::: Provided material

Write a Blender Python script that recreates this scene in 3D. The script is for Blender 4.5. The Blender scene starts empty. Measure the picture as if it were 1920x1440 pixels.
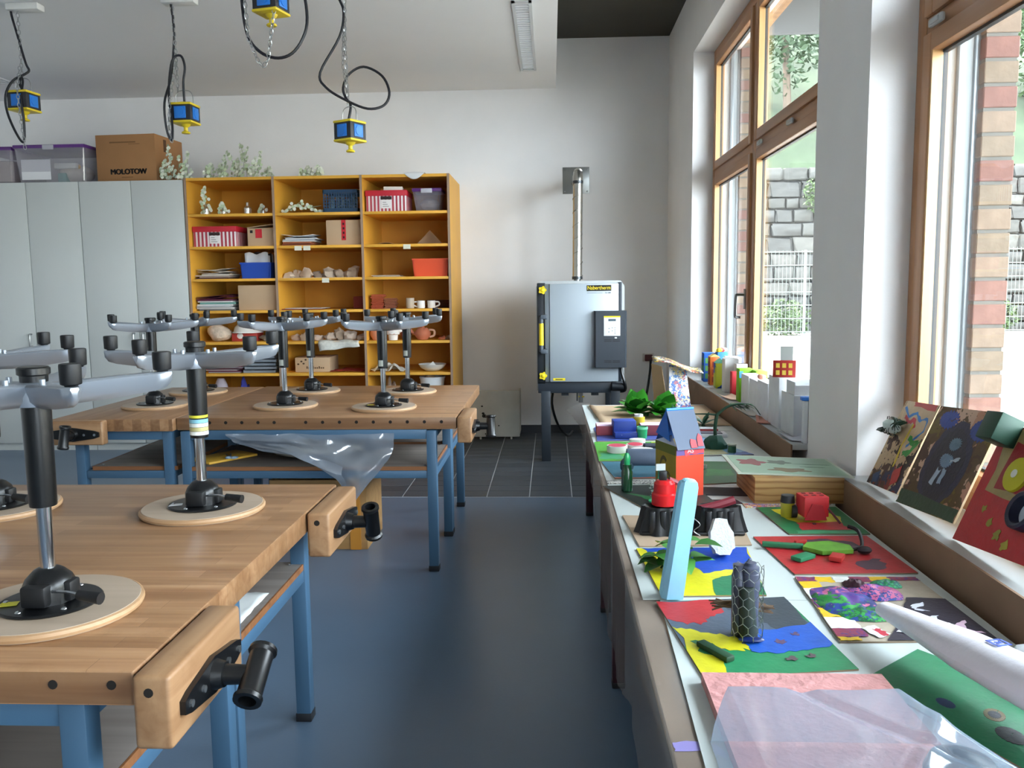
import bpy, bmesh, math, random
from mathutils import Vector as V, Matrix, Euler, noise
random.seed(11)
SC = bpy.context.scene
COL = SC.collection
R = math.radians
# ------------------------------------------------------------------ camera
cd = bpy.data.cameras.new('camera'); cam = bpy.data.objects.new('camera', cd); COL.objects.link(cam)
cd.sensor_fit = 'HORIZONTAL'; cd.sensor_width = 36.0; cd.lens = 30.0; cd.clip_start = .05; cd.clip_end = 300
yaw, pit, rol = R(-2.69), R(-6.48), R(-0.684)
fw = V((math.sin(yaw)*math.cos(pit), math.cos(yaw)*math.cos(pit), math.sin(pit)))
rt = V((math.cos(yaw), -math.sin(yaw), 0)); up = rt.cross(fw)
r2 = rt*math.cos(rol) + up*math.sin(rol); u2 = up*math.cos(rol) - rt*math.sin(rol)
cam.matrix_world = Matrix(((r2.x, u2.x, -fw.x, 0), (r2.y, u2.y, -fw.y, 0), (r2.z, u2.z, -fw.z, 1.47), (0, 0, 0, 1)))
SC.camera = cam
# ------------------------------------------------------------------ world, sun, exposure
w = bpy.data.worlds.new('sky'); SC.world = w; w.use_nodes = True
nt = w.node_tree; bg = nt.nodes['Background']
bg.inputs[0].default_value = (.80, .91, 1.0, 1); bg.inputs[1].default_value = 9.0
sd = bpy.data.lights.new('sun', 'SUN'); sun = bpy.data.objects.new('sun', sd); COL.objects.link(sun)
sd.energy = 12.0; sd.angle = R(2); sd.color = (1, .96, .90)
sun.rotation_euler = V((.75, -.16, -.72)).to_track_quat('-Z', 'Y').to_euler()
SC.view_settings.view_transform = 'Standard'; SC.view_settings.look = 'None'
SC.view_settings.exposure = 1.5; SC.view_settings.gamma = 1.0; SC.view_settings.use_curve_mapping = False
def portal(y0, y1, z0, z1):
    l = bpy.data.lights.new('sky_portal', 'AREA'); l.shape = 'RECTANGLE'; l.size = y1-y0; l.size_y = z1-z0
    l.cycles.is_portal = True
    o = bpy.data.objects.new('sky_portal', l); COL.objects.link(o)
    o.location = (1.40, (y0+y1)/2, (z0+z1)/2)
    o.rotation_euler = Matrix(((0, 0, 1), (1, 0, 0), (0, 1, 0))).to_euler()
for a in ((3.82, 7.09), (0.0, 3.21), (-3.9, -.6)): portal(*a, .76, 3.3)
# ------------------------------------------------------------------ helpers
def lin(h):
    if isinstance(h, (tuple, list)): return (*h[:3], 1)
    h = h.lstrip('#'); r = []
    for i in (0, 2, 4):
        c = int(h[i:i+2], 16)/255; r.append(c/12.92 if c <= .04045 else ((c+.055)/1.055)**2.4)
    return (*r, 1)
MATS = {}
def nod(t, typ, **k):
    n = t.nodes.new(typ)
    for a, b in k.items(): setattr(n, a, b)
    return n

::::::

▶ [Problem] In your copy of the listing above, reproduce each line exactly and omit all pictures.

▶ [Finished answer]
Write a Blender Python script that recreates this scene in 3D. The script is for Blender 4.5. The Blender scene starts empty. Measure the picture as if it were 1920x1440 pixels.
import bpy, bmesh, math, random
from mathutils import Vector as V, Matrix, Euler, noise
random.seed(11)
SC = bpy.context.scene
COL = SC.collection
R = math.radians
# ------------------------------------------------------------------ camera
cd = bpy.data.cameras.new('camera'); cam = bpy.data.objects.new('camera', cd); COL.objects.link(cam)
cd.sensor_fit = 'HORIZONTAL'; cd.sensor_width = 36.0; cd.lens = 30.0; cd.clip_start = .05; cd.clip_end = 300
yaw, pit, rol = R(-2.69), R(-6.48), R(-0.684)
fw = V((math.sin(yaw)*math.cos(pit), math.cos(yaw)*math.cos(pit), math.sin(pit)))
rt = V((math.cos(yaw), -math.sin(yaw), 0)); up = rt.cross(fw)
r2 = rt*math.cos(rol) + up*math.sin(rol); u2 = up*math.cos(rol) - rt*math.sin(rol)
cam.matrix_world = Matrix(((r2.x, u2.x, -fw.x, 0), (r2.y, u2.y, -fw.y, 0), (r2.z, u2.z, -fw.z, 1.47), (0, 0, 0, 1)))
SC.camera = cam
# ------------------------------------------------------------------ world, sun, exposure
w = bpy.data.worlds.new('sky'); SC.world = w; w.use_nodes = True
nt = w.node_tree; bg = nt.nodes['Background']
bg.inputs[0].default_value = (.80, .91, 1.0, 1); bg.inputs[1].default_value = 9.0
sd = bpy.data.lights.new('sun', 'SUN'); sun = bpy.data.objects.new('sun', sd); COL.objects.link(sun)
sd.energy = 12.0; sd.angle = R(2); sd.color = (1, .96, .90)
sun.rotation_euler = V((.75, -.16, -.72)).to_track_quat('-Z', 'Y').to_euler()
SC.view_settings.view_transform = 'Standard'; SC.view_settings.look = 'None'
SC.view_settings.exposure = 1.5; SC.view_settings.gamma = 1.0; SC.view_settings.use_curve_mapping = False
def portal(y0, y1, z0, z1):
    l = bpy.data.lights.new('sky_portal', 'AREA'); l.shape = 'RECTANGLE'; l.size = y1-y0; l.size_y = z1-z0
    l.cycles.is_portal = True
    o = bpy.data.objects.new('sky_portal', l); COL.objects.link(o)
    o.location = (1.40, (y0+y1)/2, (z0+z1)/2)
    o.rotation_euler = Matrix(((0, 0, 1), (1, 0, 0), (0, 1, 0))).to_euler()
for a in ((3.82, 7.09), (0.0, 3.21), (-3.9, -.6)): portal(*a, .76, 3.3)
# ------------------------------------------------------------------ helpers
def lin(h):
    if isinstance(h, (tuple, list)): return (*h[:3], 1)
    h = h.lstrip('#'); r = []
    for i in (0, 2, 4):
        c = int(h[i:i+2], 16)/255; r.append(c/12.92 if c <= .04045 else ((c+.055)/1.055)**2.4)
    return (*r, 1)
MATS = {}
def nod(t, typ, **k):
    n = t.nodes.new(typ)
    for a, b in k.items(): setattr(n, a, b)
    return n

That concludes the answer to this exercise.